I’ll just need to mark the screw locations, and use the screws without pre-drilling. I’m hoping that it all goes through the vinyl well and cleanly. The screws will make it little bit easier should I ever have to remove the tunnel to get into the transmission. I also was able to get things mounted in the cover like my start switch, the heater switch, and the switches for the heated seats. All that I have left to do on that is to get the LED mounted for my alarm, add the shift boot, and get it all hard mounted.



Last week, I repainted my brake calipers red. Originally, the brake calipers were a Chevy orange to match the orange paint scheme I was going to go with, but now that I’ve switched over to a black paint scheme, I want a kind do the super car peekaboo red look.

I got those all finished up this week made sure that the bleeding screws were appropriately placed in the upright position (a little trick I picked on the forum,) and I got those things all remounted, the wheels back on, and the brakes all re-bled. I originally had some leaks, but thanks to new crush washers, so far so good. One note on bleeding those brakes using one of those one-man brake breed bleeder set ups: at least in my case. I didn’t realize on the one side was the fitting popped out and squirted brake fluid all over the shop. So, just word of warning with that there is quite a bit about pressure on those so if you use one of those just just can’t be aware of that, and watch the pushing force you use.

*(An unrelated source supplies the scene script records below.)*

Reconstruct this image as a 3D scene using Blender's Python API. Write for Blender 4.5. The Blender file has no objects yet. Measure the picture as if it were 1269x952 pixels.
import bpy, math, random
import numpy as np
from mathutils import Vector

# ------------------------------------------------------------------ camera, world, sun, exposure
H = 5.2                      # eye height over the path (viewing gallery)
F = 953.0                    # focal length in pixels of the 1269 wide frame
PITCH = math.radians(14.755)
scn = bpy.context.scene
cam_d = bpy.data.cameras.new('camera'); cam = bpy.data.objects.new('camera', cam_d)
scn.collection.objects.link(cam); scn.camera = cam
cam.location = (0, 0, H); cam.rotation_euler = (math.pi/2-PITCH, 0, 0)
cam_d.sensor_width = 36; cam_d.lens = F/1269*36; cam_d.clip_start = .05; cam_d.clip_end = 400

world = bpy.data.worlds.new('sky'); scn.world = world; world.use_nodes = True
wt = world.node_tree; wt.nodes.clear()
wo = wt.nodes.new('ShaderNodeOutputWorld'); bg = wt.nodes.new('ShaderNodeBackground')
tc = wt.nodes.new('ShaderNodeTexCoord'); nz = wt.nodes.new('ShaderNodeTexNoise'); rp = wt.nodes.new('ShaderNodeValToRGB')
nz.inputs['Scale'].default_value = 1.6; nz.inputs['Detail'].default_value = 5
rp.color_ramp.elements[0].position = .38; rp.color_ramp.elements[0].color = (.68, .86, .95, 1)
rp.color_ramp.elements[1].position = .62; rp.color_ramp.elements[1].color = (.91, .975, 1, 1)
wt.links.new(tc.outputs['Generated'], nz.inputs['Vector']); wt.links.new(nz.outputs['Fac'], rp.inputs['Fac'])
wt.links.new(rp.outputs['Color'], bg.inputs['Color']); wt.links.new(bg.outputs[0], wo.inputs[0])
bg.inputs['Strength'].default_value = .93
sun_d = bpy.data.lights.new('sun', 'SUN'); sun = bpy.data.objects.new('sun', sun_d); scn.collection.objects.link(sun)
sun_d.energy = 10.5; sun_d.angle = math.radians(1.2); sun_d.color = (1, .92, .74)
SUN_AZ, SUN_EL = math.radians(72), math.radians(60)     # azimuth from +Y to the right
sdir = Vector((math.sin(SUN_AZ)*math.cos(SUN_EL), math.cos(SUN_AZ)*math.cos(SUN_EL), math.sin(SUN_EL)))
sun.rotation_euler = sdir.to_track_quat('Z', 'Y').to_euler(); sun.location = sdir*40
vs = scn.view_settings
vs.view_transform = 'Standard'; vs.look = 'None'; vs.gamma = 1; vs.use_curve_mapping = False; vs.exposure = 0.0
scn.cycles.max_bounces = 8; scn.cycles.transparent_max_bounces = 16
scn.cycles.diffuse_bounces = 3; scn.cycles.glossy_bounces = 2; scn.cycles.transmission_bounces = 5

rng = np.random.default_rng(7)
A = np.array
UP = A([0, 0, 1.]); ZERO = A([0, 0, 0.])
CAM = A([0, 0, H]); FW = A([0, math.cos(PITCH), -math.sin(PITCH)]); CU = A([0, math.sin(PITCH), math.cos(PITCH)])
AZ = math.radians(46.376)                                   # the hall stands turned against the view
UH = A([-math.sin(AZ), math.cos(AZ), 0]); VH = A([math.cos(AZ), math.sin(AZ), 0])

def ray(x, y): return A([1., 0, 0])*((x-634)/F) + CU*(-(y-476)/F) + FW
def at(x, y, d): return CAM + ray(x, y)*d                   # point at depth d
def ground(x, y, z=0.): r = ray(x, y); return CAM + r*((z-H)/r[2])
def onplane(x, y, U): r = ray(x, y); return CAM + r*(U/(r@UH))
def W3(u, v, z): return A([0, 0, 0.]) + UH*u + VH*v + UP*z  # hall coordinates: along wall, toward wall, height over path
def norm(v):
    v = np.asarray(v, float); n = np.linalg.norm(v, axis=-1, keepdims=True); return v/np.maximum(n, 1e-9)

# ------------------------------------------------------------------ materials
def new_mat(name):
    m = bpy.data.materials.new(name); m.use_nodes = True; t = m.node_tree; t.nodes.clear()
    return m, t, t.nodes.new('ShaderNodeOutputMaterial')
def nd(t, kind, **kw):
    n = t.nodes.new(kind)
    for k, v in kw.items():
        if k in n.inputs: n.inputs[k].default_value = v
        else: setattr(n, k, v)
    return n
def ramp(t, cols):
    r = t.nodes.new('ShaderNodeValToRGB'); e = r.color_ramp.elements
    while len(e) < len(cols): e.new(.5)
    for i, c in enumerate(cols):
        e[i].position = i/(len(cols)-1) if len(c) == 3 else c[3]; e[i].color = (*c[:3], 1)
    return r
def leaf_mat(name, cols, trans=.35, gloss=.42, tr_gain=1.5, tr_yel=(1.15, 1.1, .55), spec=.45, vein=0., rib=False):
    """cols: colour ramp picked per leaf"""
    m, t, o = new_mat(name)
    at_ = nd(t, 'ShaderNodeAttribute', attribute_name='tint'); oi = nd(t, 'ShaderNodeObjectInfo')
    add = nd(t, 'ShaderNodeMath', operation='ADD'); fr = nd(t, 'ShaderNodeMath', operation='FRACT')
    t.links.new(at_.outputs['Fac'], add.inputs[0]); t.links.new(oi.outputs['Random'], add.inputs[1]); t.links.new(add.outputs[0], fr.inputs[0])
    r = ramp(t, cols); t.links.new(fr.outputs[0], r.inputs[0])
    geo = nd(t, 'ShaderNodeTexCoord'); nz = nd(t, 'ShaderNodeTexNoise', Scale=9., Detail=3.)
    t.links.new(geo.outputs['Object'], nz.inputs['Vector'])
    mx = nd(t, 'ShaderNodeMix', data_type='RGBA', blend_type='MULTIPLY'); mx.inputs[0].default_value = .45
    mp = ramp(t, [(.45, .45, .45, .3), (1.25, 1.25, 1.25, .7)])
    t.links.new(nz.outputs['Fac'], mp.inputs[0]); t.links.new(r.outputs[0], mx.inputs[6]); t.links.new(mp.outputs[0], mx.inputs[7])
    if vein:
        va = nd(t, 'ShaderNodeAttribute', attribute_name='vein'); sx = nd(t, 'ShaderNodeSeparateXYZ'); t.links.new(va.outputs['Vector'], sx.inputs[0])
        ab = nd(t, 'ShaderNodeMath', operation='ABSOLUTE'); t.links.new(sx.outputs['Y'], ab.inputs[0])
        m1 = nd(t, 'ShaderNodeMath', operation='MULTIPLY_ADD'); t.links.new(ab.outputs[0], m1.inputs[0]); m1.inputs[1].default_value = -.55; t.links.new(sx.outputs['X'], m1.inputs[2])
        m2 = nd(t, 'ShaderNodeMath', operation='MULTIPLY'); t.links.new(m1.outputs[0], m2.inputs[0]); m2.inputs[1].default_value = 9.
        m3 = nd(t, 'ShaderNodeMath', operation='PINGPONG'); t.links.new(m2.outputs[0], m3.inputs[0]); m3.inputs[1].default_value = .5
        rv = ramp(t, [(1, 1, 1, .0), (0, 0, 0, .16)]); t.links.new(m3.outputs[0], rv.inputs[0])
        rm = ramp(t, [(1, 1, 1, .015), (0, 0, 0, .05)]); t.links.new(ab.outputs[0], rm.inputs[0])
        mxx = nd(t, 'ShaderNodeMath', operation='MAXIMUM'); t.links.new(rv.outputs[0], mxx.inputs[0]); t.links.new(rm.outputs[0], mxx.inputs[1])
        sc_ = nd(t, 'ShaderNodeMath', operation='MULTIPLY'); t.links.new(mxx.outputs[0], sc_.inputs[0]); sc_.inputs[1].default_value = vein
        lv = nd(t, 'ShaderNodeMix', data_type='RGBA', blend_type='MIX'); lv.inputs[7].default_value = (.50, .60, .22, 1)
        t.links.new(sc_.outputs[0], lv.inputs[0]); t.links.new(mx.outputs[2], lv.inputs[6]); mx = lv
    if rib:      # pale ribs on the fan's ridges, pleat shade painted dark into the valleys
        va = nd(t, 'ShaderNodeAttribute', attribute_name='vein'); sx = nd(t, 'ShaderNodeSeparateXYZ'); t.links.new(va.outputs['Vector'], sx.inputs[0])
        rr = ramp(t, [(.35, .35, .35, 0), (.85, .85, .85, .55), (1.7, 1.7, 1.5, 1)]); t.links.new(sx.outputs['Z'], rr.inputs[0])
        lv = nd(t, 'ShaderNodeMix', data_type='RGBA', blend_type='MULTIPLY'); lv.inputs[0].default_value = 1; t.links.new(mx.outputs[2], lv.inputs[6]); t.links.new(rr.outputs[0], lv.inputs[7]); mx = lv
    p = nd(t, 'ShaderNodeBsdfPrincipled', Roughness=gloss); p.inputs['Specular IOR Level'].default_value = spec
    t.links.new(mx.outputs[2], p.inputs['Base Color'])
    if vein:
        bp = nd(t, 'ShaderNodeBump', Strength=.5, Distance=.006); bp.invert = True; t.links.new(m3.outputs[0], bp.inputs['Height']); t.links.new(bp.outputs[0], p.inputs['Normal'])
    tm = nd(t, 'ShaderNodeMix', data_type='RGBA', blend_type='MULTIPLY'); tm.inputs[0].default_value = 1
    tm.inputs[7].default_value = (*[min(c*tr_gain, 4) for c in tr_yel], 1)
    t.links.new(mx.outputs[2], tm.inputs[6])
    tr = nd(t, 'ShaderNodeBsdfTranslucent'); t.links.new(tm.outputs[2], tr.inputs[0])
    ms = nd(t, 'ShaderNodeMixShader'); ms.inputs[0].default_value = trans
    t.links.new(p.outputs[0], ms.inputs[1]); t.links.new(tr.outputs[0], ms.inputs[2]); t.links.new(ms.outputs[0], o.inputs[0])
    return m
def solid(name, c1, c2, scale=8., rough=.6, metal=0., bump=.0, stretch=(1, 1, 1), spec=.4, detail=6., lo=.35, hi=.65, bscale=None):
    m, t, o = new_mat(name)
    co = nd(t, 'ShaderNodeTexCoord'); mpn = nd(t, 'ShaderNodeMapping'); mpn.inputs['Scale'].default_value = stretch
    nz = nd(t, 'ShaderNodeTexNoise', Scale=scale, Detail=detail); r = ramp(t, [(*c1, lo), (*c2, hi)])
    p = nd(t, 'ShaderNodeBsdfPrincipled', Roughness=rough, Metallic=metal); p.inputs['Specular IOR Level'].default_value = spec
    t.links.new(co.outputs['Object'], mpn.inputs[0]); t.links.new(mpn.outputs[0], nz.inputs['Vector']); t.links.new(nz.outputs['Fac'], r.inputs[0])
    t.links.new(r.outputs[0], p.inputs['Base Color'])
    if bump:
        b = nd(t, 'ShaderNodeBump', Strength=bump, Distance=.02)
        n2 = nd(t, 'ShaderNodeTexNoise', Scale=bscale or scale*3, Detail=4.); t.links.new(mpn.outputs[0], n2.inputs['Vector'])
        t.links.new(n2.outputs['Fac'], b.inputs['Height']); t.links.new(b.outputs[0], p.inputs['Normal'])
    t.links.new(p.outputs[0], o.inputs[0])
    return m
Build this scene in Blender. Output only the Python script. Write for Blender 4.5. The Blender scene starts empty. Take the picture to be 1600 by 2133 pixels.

The SAI Kit really made a big difference in the front end alignment. I was able to notice right away, in terms of the angles, so this next week I’ll be able to get the rear end aligned, the pinion angle set, and all of that cleaned up. I also will do the initial front end alignment on it so that I can get things all buttoned up and ready to go to the DMV.

This week, I’m going to be getting the seat heaters installed into the seats so that I’ll be ready to get those drilled out and mounted to the frame. Then, the only thing left from there is to get the body put on, get the lights in, and go to get it registered.